It's been two years today that my brother passed away. I clearly still miss him and while the sting may not be as intense as it has previously been, the sting is still there. I see little pieces of him in other people, in places, and in so many little objects that remind me of him. These little sightings are both a blessing and a curse. I'm happy to see a person cross his arms just the way my brother did, it means I remember. But then the sting sharpens.
I know that he would not want me to feel bad about his absence, and if he were here he'd give me one of those one-armed-sideways hugs and say, "you're an idiot". It would make me smile and I'd simply respond with "whatever". We'd continue on where I would talk too much and ask a million questions and finally, he'd say, "what, I wasn't listening, I stopped listening when you said ..."
In any case, the sting is a solid one today. Officially as of 5:38 AM, I have outlived my older brother.

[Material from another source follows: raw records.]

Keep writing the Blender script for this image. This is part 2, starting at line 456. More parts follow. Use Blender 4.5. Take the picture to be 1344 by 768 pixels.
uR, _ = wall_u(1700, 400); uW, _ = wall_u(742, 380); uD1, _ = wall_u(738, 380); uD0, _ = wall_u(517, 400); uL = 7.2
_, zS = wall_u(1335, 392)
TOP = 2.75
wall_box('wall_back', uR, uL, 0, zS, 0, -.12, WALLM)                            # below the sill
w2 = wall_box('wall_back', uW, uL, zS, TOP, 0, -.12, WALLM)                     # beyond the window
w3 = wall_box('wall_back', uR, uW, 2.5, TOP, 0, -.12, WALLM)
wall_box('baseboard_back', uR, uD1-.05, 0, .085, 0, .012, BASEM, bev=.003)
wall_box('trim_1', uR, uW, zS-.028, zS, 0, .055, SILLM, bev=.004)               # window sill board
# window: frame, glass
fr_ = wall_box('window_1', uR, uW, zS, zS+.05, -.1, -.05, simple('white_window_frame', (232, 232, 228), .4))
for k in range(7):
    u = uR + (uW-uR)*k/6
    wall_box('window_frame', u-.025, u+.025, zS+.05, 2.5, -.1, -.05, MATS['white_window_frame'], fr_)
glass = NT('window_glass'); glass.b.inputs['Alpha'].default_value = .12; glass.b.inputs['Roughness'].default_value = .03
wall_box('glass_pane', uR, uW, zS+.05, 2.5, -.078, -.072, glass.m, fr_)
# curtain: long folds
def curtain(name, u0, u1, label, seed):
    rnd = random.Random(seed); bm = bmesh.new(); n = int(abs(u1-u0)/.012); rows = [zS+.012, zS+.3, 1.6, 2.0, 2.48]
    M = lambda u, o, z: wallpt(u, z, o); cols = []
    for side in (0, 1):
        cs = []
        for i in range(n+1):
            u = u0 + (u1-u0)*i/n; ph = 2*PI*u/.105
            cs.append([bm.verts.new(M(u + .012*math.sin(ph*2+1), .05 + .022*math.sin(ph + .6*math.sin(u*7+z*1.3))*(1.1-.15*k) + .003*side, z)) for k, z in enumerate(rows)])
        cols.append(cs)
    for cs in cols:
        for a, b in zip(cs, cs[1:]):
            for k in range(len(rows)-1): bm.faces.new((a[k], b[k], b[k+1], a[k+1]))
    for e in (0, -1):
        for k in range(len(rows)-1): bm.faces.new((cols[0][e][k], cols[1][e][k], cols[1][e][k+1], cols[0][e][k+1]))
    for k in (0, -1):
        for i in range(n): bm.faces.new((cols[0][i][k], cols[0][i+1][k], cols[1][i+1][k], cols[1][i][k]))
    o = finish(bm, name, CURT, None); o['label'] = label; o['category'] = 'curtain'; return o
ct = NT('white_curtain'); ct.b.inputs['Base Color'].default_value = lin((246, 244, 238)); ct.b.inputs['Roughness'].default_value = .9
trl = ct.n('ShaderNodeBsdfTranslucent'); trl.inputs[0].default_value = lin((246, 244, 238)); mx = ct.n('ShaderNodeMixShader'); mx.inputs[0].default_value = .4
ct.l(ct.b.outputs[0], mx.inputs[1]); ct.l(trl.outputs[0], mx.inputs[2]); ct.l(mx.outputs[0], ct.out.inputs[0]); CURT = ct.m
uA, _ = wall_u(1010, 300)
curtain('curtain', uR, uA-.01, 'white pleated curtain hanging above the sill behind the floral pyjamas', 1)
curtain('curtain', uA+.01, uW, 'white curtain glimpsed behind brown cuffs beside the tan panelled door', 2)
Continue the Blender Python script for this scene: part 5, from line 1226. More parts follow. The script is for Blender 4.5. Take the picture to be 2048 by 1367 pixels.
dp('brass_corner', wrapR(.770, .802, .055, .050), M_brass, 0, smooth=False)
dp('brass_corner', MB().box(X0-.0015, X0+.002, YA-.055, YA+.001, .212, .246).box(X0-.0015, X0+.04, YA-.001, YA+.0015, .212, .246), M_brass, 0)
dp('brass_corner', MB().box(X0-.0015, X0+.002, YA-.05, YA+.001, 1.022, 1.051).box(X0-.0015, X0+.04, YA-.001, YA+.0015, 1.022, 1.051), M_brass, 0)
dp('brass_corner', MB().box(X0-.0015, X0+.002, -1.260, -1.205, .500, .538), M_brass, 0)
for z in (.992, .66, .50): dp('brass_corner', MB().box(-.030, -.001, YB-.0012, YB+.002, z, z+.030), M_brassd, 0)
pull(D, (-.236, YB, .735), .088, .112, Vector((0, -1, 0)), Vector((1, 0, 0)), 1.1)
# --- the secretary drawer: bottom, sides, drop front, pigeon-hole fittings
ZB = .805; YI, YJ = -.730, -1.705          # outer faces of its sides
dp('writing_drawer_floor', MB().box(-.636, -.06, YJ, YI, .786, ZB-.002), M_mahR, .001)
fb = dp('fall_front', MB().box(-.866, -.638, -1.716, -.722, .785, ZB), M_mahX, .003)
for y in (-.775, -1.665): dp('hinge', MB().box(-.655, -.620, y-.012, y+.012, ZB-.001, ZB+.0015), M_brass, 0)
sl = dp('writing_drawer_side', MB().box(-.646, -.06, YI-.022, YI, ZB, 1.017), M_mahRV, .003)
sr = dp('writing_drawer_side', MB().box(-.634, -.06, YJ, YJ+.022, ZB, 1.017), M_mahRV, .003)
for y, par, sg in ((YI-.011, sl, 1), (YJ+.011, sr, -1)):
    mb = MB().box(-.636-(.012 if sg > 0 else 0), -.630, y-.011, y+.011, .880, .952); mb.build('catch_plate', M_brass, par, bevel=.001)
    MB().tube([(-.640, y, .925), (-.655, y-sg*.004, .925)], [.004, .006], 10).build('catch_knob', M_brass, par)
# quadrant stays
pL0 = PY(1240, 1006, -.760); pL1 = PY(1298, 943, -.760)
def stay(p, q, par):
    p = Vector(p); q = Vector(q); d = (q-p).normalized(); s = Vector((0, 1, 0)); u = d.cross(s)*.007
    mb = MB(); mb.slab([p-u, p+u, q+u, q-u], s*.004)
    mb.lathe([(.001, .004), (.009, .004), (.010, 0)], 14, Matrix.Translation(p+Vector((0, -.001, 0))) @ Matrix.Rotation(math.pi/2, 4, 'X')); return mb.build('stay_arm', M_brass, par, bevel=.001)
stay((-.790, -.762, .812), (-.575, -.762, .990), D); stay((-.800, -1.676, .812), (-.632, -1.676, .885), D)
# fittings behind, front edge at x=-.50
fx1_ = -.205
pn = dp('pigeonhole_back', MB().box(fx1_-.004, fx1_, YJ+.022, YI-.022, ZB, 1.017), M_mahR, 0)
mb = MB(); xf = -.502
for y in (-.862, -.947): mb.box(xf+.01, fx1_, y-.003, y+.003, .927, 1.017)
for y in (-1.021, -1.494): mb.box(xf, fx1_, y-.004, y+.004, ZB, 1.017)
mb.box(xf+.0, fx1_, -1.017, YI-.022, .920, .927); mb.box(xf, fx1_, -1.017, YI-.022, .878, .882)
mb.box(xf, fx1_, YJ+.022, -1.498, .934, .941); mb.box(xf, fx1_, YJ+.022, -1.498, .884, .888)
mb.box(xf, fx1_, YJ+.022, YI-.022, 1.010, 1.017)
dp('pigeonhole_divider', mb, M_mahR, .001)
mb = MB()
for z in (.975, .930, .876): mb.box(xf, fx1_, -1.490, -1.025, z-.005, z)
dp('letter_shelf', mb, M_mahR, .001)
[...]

Unofficially, the last time he was seen alive was December 10, 2016, and so sometime between midnightish and when the doctors and nurses finally called his death at 5:38 AM, he passed away. So today, while I was sleeping, or perhaps in one of those moments where my alarm was going off and I was hitting snooze, I outlived my older brother.
A blog post just can't summarize the turmoil my brain is in today. It needs to be busy to mute the noise and so I'll say that I'm thankful to be busy at work, thankful for the meetings and the people that will consume my time, thankful to sadly live another day beyond what my brother was able. Miss you Dusty.